Do convívio com a avó, Simone se tornou fluente em talian, mas depois de ir para a escola, foi se aquietando: hoje, só fala o básico. |
Algo que também aconteceu com a pequena Simone Bedin, seis anos. Está sendo alfabetizada em português, mas em casa, só fala o talian.
— É que a minha nona não entende outra língua — se explica.
Os avós da nona chegaram da Itália ao Brasil na virada para o século 20. Como não foi à escola e passou boa parte da vida ajudando os parentes a cuidar de um pedacinho de terra em Guaporé (cidade da qual Serafina Corrêa fazia parte antes de se emancipar), Antonia Bedin, 81 anos, não aprendeu uma palavrinha sequer em português. Dos diálogos em talian sobre o cotidiano das lidas campeiras, fez-se uma neta fluente no idioma imigrante.

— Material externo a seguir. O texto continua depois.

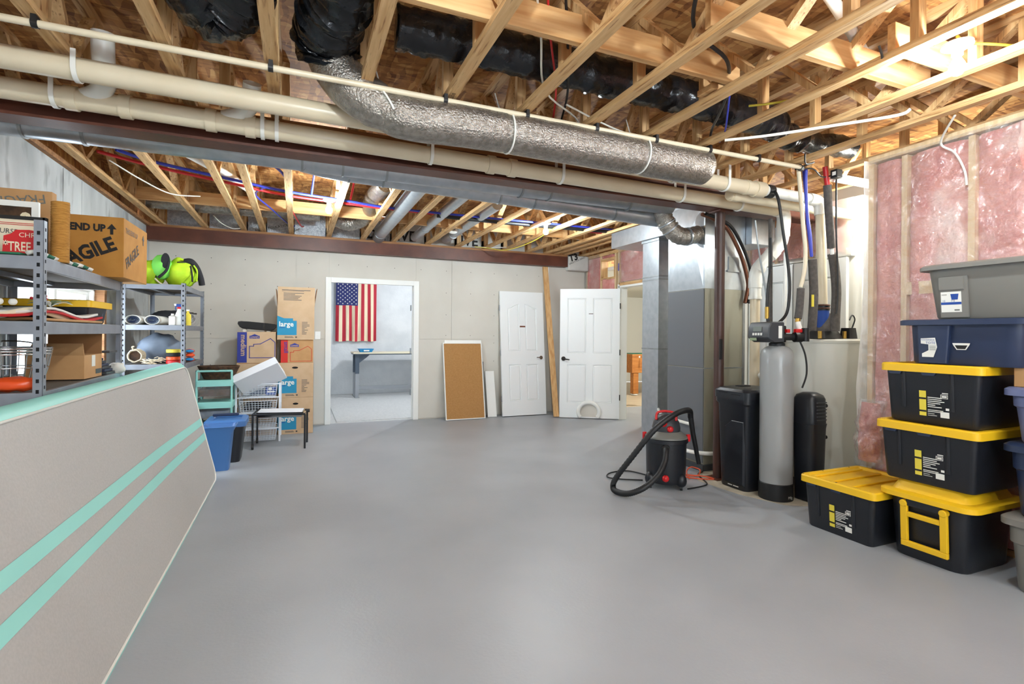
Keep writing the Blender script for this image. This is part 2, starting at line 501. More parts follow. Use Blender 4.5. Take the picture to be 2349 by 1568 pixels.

Quando entrou na escola, dois anos atrás, a menina era uma tagarela do talian, conta a professora Isabel Bazza. Foi se aquietando ao longo do tempo e, hoje, fora do convívio familiar, só fala o bê-á-bá: nome, idade, comida preferida. Às vezes, como se um botão fosse acionado dentro dela, desata a falar, normalmente após o estímulo de um questionamento feito em dialeto. Se Simone ouvir alguém perguntando, em talian, quais bichos ela tem em casa, virá a resposta rápida (e um sopro de esperança aos que querem ver o talian renascer):
– Gat, can, galina, porco, vaca, beco (Gato, cachorro, galinha, porco, vaca, cabrito).